A statue of Confederate General Robert E. Lee was taken down in Charlottesville, Virginia, on Saturday, nearly four years after protests over plans to remove it led to clashes in which a woman was run down by a car and killed.

Shortly after the removal of the Lee statue, a statue of Confederate General Thomas “Stonewall” Jackson was also removed from its base in another city park.

Statues honoring leaders of the pro-slavery Confederate side in the American Civil War have become a focus of protests against racism in recent years.

The college town’s planned removal of the Lee statue in 2017 prompted a rally that turned deadly when a car driven into a crowd by a self-described neo-Nazi killed a counter-protester, 32-year-old Heather Heyer.

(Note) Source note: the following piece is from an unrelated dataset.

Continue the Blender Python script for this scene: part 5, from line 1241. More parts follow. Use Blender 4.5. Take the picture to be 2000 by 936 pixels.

Weeks later the Charlottesville city council unanimously ordered the Jackson statue to be removed.

A statue of Confederate General Robert E. Lee is removed, in Charlottesville
A statue of Confederate General Robert E. Lee is removed in Charlottesville, Va., on July 10, 2021. (Evelyn Hockstein/Reuters)

Citizens including the Virginia Division of the Sons of Confederate Veterans sued Charlottesville over the removal plans. In April, Virginia’s highest court ruled the city could remove both Confederate statues, overturning a state Circuit Court decision that had upheld the citizen lawsuit.

Charlottesville will keep the statues in storage until it makes a final decision about what to do with them, officials said in a statement on Friday. The city installed protective fencing and designated no-parking zones around the parks in anticipation of Saturday’s removals, the statement said.

Asked whether the city was aware of any planned protests, city spokesman Brian Wheeler said, “an indication of how we feel about this is, we’re inviting the public to join us in the park.”

“We think a lot of our community members really want to be there to see this happen.”